14. The difficulty which has been created by the decree of the Court below in this suit has already been pointed out towards the close of the judgment in the other appeal just delivered. There can be no question that the decree for rent for the period commencing from the 1st Baisakh 1331 and up to January 27, 1926 (on which date the other suit was instituted) is perfectly correct. But as by the institution of the said other suit the under-tenures were annulled the relationship of landlord and tenants between the parties in the present suit was affected and all of them became trespassers liable jointly for mesne profits to the plaintiffs in the other suit. As their rights and liabilities inter se may have to be determined when the mesne profits decreed in the other suit are realised, and as we are not able to interfere with that decree which is a joint decree against the defendants Nos. 2 to 12 in the other suit, the plaintiff in the present suit having been found to be a benamidar for the defendant No. 3 in the other suit it is only right that the defendant No. 2 should get back any amount which he has had to pay for use and occupation of the lands for the period subsequent to January 27, 1926. The decree which he has made in this suit for rent for the entire period cannot be upheld. The relationship of landlord and tenant between the parties subsisted only up to the date on which the suit out of which the other appeal has arisen was instituted and on which date the under-tenures must be regarded as having been annulled.

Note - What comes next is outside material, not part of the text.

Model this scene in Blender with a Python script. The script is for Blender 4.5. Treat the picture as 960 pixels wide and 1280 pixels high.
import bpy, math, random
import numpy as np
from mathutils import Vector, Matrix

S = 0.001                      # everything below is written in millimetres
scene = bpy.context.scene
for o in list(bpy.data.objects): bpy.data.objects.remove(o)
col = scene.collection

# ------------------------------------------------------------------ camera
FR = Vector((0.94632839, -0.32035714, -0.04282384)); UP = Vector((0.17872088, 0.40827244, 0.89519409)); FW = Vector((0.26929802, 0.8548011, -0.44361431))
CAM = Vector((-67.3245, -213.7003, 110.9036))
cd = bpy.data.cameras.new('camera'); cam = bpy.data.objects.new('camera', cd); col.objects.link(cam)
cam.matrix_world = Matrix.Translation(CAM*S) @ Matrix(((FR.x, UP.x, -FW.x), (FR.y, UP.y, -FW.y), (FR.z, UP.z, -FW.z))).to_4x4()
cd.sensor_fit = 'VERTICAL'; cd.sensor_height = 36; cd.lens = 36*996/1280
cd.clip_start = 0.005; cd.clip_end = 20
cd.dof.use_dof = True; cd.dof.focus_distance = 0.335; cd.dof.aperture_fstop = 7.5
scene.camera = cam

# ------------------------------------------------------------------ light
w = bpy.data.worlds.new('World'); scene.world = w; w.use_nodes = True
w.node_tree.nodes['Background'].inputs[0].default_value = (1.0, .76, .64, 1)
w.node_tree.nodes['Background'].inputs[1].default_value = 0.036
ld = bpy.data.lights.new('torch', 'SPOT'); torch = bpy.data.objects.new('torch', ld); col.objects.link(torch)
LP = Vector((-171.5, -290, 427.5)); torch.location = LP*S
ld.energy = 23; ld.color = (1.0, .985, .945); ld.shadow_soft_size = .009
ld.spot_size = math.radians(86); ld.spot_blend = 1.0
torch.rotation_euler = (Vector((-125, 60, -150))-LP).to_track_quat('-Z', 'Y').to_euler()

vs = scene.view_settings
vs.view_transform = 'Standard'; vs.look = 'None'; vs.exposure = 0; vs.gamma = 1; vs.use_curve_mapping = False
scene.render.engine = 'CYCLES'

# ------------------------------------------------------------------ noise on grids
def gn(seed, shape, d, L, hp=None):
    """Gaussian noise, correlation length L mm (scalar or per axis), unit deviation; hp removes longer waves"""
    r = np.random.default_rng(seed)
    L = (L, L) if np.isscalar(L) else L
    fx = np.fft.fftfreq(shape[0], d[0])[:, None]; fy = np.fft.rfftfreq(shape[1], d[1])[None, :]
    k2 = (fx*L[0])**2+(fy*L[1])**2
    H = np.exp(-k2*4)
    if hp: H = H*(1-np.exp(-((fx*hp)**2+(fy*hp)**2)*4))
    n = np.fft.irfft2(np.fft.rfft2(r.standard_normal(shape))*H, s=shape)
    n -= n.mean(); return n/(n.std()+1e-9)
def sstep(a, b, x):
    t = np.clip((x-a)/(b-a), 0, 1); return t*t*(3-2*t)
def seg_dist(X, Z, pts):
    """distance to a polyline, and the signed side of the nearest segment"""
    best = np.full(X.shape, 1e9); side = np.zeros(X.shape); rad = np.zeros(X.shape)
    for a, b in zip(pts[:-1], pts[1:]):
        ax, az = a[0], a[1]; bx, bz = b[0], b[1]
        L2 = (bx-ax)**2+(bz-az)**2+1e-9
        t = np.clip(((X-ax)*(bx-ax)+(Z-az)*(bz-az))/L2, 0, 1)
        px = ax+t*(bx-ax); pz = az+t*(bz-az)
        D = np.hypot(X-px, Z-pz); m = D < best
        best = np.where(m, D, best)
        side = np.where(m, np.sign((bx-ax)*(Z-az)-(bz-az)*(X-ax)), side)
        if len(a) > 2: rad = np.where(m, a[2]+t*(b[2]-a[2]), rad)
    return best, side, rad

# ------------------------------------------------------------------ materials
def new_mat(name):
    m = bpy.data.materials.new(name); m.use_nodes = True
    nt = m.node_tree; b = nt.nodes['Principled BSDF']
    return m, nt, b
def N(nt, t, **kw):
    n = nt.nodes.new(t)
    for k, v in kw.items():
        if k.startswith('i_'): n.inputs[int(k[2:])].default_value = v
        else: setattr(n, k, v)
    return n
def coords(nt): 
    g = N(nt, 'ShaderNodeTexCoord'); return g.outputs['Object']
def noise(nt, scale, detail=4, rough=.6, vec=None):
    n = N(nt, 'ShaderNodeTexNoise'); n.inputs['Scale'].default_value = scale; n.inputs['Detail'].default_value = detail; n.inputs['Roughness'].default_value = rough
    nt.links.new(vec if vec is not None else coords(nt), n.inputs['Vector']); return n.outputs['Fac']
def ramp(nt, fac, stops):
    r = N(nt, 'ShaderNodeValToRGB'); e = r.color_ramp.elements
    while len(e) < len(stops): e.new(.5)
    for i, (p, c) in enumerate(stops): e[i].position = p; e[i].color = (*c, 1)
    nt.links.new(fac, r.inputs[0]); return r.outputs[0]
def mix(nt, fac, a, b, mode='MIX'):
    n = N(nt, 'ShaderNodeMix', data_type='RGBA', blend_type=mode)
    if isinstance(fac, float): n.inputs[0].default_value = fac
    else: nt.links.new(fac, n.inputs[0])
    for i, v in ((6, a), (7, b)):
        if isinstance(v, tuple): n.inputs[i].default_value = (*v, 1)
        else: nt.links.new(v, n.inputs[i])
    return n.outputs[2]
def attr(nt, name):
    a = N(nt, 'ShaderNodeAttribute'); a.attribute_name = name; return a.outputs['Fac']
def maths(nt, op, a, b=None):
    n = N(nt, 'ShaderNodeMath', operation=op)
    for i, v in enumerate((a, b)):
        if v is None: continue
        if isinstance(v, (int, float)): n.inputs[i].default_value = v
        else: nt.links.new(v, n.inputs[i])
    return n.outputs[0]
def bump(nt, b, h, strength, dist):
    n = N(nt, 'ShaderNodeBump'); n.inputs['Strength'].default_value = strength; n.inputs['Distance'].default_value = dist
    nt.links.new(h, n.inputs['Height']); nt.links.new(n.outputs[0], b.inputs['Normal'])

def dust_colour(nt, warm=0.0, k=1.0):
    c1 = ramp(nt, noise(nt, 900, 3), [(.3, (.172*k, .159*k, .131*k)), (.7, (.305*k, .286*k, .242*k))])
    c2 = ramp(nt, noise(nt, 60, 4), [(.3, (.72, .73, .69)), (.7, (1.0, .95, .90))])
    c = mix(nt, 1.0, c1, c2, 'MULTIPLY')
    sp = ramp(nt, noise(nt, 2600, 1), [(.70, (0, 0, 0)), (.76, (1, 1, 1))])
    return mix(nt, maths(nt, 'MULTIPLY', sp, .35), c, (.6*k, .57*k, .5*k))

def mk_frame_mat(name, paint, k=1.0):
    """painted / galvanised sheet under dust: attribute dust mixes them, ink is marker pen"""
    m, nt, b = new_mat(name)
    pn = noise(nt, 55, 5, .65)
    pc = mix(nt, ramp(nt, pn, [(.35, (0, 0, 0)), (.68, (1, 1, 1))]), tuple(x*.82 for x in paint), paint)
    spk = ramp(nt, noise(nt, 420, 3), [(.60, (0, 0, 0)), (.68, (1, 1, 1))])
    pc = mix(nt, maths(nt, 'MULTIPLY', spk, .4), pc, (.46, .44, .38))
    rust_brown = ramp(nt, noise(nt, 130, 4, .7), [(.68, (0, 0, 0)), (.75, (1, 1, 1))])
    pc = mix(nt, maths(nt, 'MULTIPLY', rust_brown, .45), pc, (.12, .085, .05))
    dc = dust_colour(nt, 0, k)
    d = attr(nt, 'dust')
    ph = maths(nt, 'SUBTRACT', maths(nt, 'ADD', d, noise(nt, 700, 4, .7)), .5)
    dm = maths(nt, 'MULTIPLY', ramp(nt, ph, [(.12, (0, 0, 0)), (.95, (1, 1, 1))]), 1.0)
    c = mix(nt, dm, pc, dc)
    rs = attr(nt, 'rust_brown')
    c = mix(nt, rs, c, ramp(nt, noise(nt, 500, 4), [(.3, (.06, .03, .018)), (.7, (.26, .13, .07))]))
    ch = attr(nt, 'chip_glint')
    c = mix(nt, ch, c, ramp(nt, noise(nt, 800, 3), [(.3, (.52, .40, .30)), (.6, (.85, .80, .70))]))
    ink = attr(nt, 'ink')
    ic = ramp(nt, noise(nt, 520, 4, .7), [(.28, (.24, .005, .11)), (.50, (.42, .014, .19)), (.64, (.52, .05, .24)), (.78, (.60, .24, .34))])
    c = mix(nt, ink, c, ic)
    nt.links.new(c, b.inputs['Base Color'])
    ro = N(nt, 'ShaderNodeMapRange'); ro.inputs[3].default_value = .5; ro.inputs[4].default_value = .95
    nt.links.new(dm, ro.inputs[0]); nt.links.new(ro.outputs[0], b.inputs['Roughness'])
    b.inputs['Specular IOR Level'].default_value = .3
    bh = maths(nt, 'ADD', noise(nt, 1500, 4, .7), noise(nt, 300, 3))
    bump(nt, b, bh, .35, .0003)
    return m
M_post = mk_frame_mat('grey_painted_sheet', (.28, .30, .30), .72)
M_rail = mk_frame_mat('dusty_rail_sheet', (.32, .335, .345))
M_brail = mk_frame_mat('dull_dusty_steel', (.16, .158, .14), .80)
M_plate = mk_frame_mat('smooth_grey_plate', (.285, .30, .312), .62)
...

15. The appeal will be allowed, the decree of the court below will be set aside and the case will be sent back to the said Court in order that a decree for rent may be passed in plaintiffs' favour for the period commencing with the 1st Baiakh 1330 and ending on April 27, 1927 and his claim for rent for the period subsequent to that date should be dismissed, the respective rights and liabilities of the parties in respect of the said subsequent period being left to be determined in such proceedings as the parties or any of them may institute hereafter.

16. There will be no order for costs in this appeal. Costs of the suit will be dealt with by the court below on remand.